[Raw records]
<<<<

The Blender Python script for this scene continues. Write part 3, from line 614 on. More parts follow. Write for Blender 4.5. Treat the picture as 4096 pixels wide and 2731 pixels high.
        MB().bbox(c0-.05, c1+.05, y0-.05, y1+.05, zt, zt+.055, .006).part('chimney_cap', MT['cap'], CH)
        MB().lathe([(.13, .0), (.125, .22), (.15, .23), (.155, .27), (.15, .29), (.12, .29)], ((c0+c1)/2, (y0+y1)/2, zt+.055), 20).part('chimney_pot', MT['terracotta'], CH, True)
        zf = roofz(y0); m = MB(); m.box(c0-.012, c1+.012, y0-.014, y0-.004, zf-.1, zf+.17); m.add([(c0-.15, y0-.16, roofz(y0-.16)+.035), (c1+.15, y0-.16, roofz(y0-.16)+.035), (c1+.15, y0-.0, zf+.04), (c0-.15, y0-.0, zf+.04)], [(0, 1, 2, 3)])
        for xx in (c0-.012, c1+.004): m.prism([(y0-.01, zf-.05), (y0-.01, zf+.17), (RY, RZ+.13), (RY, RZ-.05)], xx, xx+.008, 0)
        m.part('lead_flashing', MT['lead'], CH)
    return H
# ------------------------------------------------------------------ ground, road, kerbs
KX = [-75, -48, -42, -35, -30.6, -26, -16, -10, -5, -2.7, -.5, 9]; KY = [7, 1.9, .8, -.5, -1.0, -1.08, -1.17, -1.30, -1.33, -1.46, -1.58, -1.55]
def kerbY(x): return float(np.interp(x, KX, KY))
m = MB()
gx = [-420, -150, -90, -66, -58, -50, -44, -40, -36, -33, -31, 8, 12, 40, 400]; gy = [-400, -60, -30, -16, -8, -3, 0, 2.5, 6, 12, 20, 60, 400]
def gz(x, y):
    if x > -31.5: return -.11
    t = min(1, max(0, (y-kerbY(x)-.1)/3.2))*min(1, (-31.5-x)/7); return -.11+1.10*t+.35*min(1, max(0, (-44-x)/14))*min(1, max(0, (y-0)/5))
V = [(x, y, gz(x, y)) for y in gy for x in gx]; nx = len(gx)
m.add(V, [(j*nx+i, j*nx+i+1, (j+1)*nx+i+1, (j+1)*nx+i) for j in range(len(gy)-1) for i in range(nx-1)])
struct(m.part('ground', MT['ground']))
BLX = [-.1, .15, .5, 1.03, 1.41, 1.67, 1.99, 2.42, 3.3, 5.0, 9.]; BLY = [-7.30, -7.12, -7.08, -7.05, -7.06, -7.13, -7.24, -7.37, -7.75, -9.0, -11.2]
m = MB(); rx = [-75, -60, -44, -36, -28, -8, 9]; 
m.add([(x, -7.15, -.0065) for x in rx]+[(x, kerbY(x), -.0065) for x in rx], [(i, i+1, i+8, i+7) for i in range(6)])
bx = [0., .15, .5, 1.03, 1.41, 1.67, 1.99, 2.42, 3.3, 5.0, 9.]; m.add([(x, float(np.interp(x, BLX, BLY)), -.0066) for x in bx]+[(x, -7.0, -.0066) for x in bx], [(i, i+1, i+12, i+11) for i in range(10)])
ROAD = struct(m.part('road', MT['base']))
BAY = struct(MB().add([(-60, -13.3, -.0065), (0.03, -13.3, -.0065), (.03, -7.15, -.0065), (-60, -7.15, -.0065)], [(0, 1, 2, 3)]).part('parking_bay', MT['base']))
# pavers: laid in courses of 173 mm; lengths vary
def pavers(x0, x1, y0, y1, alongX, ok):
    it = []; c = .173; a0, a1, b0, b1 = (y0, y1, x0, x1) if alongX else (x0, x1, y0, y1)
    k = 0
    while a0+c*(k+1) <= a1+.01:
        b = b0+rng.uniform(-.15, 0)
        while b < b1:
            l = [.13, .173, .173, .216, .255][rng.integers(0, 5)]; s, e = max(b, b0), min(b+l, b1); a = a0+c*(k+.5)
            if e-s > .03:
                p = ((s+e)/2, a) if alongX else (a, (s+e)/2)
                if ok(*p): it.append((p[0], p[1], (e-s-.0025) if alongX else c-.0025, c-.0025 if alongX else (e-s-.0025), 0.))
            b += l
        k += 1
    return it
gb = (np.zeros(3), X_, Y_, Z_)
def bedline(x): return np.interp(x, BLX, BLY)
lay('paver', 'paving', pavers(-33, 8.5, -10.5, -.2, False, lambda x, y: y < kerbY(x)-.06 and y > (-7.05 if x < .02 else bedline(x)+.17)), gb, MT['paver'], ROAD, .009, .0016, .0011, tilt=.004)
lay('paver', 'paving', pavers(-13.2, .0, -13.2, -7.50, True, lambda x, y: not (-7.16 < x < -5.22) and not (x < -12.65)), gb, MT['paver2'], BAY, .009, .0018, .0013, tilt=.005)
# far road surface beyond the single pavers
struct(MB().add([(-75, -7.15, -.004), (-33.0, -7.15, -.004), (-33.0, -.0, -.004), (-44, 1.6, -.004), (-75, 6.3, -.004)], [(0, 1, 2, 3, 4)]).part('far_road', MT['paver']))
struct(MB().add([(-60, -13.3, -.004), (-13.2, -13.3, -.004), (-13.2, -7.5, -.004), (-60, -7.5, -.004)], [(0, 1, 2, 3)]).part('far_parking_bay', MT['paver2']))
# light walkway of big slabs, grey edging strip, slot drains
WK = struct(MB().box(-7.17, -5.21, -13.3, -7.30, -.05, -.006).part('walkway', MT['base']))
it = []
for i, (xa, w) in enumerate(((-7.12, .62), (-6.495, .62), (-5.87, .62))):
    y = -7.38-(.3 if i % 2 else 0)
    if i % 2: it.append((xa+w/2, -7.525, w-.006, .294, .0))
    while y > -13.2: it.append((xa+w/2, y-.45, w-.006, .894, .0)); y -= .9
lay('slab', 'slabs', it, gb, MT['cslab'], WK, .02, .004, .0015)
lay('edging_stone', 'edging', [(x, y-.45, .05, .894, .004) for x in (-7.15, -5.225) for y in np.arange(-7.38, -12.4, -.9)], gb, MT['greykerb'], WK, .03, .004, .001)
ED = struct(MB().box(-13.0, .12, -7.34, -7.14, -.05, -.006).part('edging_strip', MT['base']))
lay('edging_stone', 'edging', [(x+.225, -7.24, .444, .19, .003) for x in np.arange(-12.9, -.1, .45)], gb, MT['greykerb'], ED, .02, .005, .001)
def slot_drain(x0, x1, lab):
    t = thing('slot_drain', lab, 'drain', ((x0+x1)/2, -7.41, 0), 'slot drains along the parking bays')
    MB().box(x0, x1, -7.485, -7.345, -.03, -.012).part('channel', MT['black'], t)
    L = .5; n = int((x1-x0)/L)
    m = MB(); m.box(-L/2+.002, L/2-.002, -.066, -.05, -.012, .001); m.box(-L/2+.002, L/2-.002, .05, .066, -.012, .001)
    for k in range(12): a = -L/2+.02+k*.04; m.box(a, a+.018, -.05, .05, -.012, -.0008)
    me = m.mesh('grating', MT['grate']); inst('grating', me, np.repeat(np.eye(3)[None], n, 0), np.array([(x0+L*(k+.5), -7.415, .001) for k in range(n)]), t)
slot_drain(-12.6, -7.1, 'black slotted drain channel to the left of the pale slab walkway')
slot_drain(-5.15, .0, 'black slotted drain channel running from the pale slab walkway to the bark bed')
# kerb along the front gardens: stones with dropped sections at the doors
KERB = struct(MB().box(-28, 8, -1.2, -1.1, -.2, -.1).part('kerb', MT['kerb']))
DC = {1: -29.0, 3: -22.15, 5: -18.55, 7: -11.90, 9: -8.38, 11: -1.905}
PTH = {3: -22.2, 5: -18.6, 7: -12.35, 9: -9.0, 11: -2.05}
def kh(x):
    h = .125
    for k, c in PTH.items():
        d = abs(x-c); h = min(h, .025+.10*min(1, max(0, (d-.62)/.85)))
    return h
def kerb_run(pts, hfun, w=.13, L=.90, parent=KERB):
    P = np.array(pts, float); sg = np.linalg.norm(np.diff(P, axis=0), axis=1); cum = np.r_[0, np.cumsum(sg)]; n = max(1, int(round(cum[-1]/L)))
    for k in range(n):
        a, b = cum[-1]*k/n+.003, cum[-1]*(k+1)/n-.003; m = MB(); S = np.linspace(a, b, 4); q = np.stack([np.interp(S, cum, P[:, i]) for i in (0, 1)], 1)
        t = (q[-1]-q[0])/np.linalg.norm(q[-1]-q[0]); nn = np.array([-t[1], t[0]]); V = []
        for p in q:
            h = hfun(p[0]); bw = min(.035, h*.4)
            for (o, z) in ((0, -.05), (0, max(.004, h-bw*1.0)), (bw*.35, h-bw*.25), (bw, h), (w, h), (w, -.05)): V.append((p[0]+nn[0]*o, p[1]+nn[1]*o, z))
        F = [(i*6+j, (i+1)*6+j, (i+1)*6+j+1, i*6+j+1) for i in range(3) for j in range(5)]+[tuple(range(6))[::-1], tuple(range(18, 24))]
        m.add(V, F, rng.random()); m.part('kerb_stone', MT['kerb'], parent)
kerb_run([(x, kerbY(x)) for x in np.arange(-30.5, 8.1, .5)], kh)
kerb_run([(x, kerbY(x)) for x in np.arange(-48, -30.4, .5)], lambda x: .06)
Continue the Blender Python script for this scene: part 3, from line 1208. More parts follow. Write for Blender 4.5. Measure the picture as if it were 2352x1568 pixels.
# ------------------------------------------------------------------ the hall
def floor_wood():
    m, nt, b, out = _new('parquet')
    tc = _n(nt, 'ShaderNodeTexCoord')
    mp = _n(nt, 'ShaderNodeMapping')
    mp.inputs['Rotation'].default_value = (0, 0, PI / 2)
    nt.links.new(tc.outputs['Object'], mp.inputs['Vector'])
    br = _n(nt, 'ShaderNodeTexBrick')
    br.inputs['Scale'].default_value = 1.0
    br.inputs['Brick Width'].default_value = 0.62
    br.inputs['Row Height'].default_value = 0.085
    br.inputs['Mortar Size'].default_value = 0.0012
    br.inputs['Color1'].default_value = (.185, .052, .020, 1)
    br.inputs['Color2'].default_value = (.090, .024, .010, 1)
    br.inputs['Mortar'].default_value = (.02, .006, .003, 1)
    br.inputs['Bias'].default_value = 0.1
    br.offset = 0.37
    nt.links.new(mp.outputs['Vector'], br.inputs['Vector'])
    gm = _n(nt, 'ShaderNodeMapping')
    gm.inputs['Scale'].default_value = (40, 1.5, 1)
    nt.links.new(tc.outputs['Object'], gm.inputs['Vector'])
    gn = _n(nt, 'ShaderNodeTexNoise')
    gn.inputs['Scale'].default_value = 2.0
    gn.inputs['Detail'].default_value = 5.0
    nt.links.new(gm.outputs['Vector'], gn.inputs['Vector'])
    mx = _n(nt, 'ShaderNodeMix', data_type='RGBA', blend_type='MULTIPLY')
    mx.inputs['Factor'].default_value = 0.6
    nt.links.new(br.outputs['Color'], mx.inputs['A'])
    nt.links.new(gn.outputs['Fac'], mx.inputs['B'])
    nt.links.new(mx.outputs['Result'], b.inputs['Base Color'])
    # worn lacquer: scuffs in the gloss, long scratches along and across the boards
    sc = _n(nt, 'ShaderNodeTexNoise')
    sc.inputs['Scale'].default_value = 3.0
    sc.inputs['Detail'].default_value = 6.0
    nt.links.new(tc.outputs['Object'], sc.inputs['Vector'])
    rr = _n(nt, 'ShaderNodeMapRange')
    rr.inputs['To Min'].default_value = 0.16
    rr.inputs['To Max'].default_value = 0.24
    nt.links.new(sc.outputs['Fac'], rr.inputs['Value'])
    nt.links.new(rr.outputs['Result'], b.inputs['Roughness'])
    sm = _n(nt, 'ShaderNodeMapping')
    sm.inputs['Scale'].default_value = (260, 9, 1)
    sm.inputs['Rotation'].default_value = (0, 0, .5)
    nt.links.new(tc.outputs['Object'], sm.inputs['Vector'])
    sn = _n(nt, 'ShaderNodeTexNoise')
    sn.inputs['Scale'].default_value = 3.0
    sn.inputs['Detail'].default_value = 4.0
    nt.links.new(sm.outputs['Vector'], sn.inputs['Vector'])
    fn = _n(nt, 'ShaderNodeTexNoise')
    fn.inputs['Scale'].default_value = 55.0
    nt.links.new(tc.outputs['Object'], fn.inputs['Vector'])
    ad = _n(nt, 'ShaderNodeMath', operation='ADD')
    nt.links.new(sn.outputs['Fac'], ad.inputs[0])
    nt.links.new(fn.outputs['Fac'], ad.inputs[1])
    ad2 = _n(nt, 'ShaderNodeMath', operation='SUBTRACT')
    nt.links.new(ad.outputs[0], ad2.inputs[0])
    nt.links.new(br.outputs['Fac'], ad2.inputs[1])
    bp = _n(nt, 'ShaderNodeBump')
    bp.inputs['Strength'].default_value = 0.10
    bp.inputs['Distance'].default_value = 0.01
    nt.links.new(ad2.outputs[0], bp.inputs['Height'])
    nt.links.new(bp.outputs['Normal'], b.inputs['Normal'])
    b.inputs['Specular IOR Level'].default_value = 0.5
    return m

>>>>

▶ Stated exercise
Say how many lines hold the word "Blender", giving the number and nothing else.

▶ Response
2